Cuando ingresaron al Congreso, los jóvenes se hicieron de paneles que suelen utilizarse para las exposiciones que se realizan en el edificio. Una a una comenzaron a rodar por las escaleras para formar parte de una gran fogata. Adentro, el edificio que hasta ese momento estaba a oscuras, comenzó a resplandecer por las fogatas que se realizaron con las cortinas. “Hay que quemarlos a todos estos hijos de puta”, gritó un muchacho de no más de 20 años mientras destrozaba el vidrio de las puertas que permitían el ingreso al Salón Azul, contiguo al de Pasos Perdidos y el recinto de diputados. Algunos confundieron unos pesados sillones con las bancas de los legisladores: “Acá se sientan los chorros”, decían mientras un inmenso sofá comenzó su caída por las escalinatas.

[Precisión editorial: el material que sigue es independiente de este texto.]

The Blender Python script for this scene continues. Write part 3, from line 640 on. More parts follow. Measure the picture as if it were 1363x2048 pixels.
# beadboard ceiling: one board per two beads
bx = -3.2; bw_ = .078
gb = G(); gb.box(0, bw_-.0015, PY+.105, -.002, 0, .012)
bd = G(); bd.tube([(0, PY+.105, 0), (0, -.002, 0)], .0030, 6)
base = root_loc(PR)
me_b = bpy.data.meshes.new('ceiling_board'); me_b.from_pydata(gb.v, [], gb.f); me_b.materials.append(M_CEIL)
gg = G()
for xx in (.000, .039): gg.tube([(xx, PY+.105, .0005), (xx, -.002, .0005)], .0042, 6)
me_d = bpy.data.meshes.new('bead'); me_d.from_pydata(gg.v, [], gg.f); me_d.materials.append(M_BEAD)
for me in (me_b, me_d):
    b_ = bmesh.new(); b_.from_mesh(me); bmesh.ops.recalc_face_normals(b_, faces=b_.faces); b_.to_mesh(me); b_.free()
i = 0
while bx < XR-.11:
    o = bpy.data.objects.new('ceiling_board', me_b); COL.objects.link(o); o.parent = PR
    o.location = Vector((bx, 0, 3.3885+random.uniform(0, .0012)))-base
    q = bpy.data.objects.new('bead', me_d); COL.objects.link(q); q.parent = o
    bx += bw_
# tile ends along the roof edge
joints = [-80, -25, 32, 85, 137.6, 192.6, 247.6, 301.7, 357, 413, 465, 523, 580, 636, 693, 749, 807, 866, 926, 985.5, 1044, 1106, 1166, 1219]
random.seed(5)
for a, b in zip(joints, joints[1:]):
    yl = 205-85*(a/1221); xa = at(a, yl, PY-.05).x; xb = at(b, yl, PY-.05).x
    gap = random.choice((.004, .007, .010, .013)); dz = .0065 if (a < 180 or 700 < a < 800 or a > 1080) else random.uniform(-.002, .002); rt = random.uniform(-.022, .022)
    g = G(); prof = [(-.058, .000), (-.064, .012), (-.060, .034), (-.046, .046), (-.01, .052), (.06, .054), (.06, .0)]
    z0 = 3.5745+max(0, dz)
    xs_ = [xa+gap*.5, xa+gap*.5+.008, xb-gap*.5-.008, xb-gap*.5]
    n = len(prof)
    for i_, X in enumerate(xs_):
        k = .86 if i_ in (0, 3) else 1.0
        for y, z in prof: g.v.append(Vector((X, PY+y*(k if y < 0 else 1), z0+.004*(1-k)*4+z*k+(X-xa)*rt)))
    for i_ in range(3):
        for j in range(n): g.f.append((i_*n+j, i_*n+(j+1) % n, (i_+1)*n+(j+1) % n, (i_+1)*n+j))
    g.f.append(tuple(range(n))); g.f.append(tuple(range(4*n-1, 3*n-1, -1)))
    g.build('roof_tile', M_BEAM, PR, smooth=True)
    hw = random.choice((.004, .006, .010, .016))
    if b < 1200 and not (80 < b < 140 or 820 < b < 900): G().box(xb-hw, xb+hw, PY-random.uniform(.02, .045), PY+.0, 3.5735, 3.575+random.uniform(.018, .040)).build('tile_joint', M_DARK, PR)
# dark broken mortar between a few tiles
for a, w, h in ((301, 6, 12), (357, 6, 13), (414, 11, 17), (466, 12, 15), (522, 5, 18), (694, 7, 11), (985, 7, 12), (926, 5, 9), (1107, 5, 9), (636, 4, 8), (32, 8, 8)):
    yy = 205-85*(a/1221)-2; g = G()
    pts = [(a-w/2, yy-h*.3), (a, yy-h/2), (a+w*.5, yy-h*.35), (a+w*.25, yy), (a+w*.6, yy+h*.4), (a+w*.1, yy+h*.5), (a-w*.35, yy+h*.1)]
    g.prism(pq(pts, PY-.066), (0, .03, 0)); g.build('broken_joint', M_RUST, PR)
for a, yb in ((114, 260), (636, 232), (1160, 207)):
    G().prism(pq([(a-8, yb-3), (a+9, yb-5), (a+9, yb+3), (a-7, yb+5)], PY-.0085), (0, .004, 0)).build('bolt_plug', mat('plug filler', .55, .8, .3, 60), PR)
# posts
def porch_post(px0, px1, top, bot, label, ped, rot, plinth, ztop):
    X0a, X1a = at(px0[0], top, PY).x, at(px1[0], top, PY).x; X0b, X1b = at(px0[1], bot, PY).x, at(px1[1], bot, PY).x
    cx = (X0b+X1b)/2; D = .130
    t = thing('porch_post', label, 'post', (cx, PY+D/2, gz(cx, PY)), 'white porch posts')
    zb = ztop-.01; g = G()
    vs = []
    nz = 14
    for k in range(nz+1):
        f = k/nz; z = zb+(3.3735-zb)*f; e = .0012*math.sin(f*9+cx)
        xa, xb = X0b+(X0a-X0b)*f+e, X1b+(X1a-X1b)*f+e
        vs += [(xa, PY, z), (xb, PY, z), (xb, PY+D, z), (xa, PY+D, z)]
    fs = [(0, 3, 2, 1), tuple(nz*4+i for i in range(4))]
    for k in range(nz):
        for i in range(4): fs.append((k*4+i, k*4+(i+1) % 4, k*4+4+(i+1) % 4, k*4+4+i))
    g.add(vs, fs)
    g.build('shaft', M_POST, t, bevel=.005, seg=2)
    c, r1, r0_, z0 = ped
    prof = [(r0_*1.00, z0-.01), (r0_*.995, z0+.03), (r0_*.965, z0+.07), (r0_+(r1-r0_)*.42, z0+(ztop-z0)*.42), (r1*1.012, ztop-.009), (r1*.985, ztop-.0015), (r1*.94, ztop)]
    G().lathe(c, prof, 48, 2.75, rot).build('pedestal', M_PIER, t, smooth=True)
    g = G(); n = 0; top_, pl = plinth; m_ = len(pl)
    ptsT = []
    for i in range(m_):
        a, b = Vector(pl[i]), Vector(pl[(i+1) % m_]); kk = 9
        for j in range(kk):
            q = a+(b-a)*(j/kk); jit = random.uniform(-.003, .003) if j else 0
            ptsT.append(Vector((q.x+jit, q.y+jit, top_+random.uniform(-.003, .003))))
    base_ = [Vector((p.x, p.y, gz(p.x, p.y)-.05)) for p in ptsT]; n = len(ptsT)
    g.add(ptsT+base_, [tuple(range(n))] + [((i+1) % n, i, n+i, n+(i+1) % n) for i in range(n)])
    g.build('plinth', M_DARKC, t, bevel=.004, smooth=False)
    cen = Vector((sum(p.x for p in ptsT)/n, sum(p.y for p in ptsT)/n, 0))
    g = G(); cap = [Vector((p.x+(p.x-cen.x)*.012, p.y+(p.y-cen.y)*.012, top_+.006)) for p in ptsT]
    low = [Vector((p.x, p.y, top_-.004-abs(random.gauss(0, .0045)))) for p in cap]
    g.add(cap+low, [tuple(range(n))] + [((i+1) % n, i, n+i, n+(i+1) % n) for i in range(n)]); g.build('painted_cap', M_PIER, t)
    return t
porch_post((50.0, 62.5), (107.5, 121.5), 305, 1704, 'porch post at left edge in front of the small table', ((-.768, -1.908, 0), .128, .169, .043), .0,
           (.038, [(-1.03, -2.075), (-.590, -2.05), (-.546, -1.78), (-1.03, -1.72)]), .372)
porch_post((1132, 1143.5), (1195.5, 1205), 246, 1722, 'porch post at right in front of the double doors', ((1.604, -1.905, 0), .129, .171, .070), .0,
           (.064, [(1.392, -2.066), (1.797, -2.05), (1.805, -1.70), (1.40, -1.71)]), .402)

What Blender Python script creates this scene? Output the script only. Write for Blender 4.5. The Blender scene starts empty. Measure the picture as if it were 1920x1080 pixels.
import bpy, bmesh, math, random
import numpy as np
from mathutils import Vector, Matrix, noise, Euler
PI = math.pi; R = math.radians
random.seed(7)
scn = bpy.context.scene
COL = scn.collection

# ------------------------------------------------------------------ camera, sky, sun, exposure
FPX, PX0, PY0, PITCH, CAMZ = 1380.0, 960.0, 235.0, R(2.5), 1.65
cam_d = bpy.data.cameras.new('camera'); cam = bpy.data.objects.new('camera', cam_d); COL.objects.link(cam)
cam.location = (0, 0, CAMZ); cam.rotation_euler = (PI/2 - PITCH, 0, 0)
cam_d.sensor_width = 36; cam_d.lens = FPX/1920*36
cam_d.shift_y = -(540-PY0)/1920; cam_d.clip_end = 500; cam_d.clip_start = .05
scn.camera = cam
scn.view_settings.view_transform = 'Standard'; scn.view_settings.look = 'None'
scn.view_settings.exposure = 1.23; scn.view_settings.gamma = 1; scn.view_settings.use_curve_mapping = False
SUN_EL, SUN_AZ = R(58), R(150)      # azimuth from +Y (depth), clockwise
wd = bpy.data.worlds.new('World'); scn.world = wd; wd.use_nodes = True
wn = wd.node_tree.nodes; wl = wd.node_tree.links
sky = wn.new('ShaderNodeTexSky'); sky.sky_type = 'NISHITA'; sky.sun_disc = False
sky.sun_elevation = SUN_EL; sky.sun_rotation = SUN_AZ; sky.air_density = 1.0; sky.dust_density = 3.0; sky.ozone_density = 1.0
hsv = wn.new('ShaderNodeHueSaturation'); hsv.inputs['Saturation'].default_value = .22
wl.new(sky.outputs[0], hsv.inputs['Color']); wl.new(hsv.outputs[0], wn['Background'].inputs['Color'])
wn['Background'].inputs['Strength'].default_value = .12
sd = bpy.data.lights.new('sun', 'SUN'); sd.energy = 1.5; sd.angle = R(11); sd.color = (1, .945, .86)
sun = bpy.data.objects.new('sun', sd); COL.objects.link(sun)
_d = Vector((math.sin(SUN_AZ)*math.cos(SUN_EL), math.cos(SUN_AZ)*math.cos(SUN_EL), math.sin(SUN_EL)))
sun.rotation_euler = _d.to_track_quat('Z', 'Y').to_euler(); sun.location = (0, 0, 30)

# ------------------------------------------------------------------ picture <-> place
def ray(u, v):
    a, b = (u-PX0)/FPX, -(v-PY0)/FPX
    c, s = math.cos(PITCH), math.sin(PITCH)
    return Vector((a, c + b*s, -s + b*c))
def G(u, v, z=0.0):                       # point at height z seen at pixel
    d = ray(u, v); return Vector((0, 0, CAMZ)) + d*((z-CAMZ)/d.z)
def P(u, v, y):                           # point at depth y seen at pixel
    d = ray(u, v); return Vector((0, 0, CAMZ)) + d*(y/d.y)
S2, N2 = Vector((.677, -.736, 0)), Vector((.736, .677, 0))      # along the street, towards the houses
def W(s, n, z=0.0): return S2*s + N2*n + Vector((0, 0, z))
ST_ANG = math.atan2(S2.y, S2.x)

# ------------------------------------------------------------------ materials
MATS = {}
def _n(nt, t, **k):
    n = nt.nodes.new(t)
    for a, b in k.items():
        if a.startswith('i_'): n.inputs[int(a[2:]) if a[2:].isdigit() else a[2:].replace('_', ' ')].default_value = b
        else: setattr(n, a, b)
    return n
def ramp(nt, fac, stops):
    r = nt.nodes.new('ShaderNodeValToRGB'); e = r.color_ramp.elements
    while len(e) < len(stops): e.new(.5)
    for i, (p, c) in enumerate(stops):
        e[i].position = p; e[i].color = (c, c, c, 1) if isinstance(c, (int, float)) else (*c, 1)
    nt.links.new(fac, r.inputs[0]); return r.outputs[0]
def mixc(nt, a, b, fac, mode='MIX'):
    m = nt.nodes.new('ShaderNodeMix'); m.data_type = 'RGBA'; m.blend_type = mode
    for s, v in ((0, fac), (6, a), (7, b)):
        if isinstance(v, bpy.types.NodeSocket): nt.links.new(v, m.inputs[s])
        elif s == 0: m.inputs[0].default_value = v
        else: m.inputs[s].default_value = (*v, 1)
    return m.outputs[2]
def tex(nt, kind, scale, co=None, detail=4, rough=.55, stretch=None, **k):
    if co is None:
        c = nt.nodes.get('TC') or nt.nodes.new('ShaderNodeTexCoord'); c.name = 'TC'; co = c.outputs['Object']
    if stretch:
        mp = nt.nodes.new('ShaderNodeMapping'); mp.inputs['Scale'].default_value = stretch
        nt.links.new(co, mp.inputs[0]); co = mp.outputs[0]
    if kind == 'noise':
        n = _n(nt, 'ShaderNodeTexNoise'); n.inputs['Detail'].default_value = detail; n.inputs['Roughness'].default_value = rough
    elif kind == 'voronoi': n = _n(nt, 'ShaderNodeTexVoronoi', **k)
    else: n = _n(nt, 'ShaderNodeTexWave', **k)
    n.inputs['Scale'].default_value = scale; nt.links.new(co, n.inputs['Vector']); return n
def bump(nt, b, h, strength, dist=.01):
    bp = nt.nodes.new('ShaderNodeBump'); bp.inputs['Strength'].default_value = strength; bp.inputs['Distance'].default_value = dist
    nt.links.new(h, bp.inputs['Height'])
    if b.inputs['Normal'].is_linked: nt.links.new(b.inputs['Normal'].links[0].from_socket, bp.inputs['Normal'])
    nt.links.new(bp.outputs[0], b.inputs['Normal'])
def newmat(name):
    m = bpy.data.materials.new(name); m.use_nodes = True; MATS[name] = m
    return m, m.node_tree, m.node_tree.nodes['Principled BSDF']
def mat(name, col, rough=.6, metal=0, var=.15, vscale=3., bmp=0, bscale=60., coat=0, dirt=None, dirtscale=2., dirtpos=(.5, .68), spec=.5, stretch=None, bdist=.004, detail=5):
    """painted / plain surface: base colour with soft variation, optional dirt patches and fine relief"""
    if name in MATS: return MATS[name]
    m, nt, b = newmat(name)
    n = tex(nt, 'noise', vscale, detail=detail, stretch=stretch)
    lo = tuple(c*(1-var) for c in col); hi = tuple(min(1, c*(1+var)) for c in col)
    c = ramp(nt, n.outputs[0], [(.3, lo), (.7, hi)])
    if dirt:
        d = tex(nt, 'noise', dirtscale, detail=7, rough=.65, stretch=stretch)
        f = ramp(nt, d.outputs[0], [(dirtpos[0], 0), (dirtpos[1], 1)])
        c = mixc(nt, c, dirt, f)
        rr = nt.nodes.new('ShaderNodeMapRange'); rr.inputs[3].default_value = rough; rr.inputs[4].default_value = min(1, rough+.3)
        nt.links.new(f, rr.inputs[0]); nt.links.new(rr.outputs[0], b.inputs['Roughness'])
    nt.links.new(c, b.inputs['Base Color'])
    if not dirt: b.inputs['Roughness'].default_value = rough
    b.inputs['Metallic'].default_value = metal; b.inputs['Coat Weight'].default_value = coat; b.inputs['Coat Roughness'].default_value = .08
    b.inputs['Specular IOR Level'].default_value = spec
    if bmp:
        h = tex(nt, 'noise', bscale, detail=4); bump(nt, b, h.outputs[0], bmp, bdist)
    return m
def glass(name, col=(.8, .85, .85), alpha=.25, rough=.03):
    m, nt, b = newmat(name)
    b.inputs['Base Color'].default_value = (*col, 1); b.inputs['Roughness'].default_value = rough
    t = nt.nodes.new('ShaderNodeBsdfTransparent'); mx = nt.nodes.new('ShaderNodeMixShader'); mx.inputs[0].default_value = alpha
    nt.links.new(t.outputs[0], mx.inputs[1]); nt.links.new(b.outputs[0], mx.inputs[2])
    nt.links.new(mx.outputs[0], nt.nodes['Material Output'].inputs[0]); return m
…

No pudieron ingresar más adentro porque finalmente reapareció la policía que, con gases, desalojó el Congreso y la Plaza. Estaba aclarando, cuando apareció por fin un camión de bomberos. Lentos y meticulosos hasta el hartazgo, los bomberos desenvolvieron las mangueras para luego dirigirse a apagar el fuego. Una docena de manifestantes permanecían en la calle custodiados por una guardia policial. Cantaron, por enésima vez el himno, y continuaron golpeando unas ruinosas cacerolas. Poco a poco el sol iluminaba el cielo. En las calles, las fogatas recién apagadas humeaban, había terminado la primera jornada de rebelión durante el gobierno provisorio de Rodríguez Saá.